### Given information
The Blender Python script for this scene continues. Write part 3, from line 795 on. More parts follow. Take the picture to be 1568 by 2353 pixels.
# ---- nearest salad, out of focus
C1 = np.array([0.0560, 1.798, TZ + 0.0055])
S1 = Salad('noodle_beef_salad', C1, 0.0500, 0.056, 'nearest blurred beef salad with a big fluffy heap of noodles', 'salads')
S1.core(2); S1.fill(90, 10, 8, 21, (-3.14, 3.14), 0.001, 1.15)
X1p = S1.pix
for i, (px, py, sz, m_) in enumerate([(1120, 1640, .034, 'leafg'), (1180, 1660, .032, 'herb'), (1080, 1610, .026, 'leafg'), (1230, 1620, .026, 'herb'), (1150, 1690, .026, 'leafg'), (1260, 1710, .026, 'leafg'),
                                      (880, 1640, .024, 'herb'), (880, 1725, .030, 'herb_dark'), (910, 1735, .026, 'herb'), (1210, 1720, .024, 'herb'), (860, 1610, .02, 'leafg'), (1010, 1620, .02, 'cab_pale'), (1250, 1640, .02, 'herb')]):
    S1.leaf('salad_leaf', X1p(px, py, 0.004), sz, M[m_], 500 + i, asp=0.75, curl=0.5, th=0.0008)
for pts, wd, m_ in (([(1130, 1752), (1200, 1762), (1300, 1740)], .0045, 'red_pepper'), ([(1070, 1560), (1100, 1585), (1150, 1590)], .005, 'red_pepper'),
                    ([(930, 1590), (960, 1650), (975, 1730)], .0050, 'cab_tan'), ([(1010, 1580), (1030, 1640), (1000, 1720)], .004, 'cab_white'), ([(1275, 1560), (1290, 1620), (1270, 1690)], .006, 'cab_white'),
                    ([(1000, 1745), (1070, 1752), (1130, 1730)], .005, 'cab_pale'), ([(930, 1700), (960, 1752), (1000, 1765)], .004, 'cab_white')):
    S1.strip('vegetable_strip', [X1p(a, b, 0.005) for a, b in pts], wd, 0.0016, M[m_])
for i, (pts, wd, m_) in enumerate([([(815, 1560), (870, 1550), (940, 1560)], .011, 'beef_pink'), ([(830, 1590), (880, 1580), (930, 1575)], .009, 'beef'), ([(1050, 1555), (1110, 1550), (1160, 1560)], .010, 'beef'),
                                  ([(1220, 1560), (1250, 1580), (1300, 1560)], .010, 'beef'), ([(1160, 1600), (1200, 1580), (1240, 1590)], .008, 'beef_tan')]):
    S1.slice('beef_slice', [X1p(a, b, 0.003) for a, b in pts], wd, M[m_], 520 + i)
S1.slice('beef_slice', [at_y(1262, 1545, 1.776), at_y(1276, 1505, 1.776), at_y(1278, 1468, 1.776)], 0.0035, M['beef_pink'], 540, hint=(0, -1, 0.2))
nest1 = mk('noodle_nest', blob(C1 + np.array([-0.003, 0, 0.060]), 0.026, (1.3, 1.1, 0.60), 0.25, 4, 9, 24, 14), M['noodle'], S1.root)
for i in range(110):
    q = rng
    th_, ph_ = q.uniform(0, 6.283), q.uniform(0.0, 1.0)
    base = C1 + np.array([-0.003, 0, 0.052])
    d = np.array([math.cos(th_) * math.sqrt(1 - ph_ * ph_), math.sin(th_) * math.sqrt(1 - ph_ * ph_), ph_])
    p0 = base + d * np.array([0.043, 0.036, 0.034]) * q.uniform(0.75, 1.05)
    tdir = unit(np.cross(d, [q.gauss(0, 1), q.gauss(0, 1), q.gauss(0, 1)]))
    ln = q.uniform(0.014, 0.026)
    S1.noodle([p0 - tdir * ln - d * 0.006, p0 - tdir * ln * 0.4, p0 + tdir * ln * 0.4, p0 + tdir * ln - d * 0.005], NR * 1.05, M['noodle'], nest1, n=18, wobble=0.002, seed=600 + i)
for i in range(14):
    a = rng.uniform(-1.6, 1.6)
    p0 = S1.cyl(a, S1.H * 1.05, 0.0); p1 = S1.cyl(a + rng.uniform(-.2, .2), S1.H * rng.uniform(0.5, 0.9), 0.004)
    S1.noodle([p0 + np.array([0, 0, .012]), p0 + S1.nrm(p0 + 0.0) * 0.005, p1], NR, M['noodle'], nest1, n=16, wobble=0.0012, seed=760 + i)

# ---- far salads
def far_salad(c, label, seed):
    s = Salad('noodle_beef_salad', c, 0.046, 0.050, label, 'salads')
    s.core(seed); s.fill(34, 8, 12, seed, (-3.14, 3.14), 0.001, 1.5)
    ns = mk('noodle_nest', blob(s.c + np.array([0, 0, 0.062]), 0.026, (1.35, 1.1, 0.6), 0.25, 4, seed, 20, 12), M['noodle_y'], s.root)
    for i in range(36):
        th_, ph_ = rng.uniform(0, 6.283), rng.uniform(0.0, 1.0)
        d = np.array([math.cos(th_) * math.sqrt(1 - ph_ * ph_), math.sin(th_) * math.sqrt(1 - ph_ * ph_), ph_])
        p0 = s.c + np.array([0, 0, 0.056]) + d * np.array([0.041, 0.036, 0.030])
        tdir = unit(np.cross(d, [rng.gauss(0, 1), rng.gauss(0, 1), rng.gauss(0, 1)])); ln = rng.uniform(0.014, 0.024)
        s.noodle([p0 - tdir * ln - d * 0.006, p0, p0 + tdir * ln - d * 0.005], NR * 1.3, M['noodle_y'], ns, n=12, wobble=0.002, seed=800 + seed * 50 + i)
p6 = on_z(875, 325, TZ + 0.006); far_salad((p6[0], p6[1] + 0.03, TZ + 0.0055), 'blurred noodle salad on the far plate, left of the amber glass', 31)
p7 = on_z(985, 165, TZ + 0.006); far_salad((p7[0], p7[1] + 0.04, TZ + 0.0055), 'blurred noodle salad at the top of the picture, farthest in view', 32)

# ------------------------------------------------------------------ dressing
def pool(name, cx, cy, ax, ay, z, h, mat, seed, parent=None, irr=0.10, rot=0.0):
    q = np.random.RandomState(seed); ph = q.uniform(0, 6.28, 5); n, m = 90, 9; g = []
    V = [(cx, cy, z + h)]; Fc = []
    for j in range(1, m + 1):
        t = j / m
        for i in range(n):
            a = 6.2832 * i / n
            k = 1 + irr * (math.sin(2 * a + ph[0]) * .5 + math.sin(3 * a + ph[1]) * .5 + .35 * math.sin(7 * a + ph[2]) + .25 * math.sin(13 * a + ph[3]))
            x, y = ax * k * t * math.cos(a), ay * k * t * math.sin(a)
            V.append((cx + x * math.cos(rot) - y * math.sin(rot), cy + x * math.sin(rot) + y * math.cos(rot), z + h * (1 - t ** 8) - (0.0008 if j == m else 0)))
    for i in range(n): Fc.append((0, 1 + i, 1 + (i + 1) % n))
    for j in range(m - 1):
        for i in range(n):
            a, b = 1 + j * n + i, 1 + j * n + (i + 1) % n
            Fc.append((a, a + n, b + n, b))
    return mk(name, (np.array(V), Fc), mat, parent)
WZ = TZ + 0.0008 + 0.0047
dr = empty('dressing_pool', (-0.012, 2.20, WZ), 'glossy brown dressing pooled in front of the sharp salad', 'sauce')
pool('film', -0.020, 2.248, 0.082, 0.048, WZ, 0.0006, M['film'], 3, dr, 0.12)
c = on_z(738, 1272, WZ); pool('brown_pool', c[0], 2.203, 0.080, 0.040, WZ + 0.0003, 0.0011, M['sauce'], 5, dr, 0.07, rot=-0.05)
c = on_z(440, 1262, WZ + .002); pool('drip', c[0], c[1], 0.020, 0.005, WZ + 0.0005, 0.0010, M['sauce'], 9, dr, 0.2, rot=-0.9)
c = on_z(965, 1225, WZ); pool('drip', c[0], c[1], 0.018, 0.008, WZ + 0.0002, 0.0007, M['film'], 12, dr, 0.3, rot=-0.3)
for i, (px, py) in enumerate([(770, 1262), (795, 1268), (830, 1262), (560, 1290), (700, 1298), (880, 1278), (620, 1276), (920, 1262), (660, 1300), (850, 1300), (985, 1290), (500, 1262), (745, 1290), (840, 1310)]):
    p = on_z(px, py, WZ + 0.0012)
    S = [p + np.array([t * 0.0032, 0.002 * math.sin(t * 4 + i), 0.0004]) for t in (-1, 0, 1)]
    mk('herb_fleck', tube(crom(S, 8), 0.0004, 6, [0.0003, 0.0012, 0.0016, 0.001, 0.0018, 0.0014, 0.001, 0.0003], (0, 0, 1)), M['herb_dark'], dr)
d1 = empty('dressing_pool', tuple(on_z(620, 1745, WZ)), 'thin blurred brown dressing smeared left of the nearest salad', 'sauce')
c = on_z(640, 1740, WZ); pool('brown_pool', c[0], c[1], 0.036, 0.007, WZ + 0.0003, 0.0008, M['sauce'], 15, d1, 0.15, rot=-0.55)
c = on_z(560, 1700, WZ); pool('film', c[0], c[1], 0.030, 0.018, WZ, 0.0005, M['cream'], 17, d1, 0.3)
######
What you should do: What is the number of lines in the data holding the word "picture"? Reply with that number only.

Task result: 2